Mutlu Kaya, 19, was in a critical condition after being shot in Diyarbakir province early on Monday.
Diyarbakir is a conservative region in south-east Turkey and Ms Kaya had reportedly received death threats for singing on the show, Sesi Cok Guzel.
One person has reportedly been arrested in connection with the incident.
The gunman was said to have been in the garden and fired through a window into the house.
Sesi Cok Guzel is similar to shows like Britain's Got Talent. Ms Kaya's mentor is Sibel Can, one of Turkey's best-known folk singers.

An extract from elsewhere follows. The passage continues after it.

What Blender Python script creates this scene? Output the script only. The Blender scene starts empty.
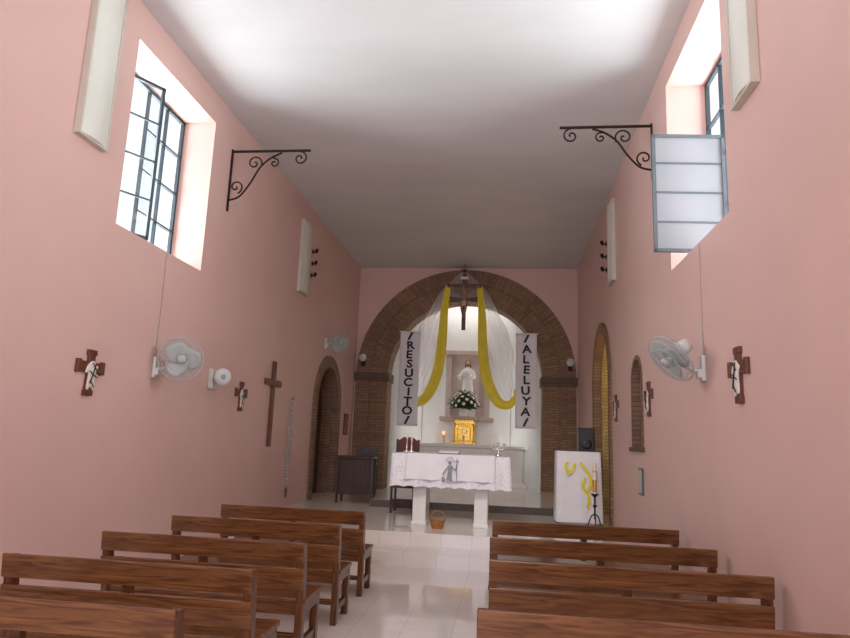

Ms Can had visited Ms Kaya at the school canteen where she worked in March, in order to make sure she joined her team in the competition.
However, the Posta newspaper reported on Sunday that Ms Kaya had received death threats after appearing on the show.

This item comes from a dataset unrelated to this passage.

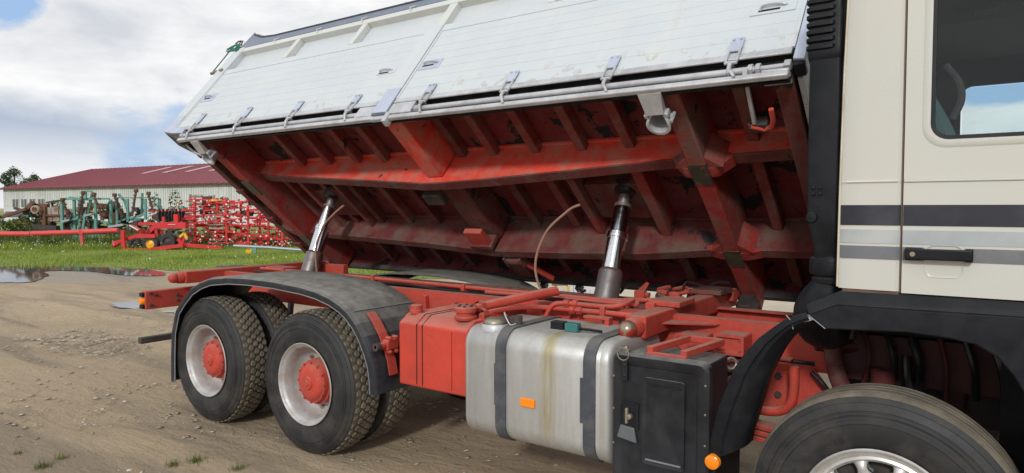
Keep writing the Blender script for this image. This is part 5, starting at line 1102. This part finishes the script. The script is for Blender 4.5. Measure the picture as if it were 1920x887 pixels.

"I am afraid," Kaya was quoted as telling the show's production team.
Map
Ms Kaya's father, Mehmet Kaya, told local media his daughter had been rehearsing to go back on the show when she was shot at her home in the Ergani district.
"I just want my daughter to be healthy and don't want anything else," he said.
"I am expecting help from Sibel Can, she is like a mother to Mutlu."
"My beautiful girl Mutlu, how could they wound you? I am very sad," Ms Can wrote on Instagram, Agence France-Presse reported.
Sibel Can's post on Instagram

Analysis: Guney Yildiz, BBC News

The attack on Mutlu Kaya took place in Diyarbakir, a city where the Kurdish women's movement is very strong. The city's mayor and almost half of its MPs are women. But, despite playing a prominent role in society and politics, women are still under pressure from the traditional structures of conservative society.
That is why news stories about prominent female fighters in the Kurdish regions of Turkey and Syria go hand in hand with news stories of "honour killings".
These contradictions are more visible among the poorer sections of the society where Mutlu Kaya's family comes from. For a poor girl living with her family in a run-down one bedroom flat, attracting national media attention could have triggered a fatal conservative social backlash.
And, unusually, her case has yet to trigger the sort of social media attention that previous cases of violence against women have received.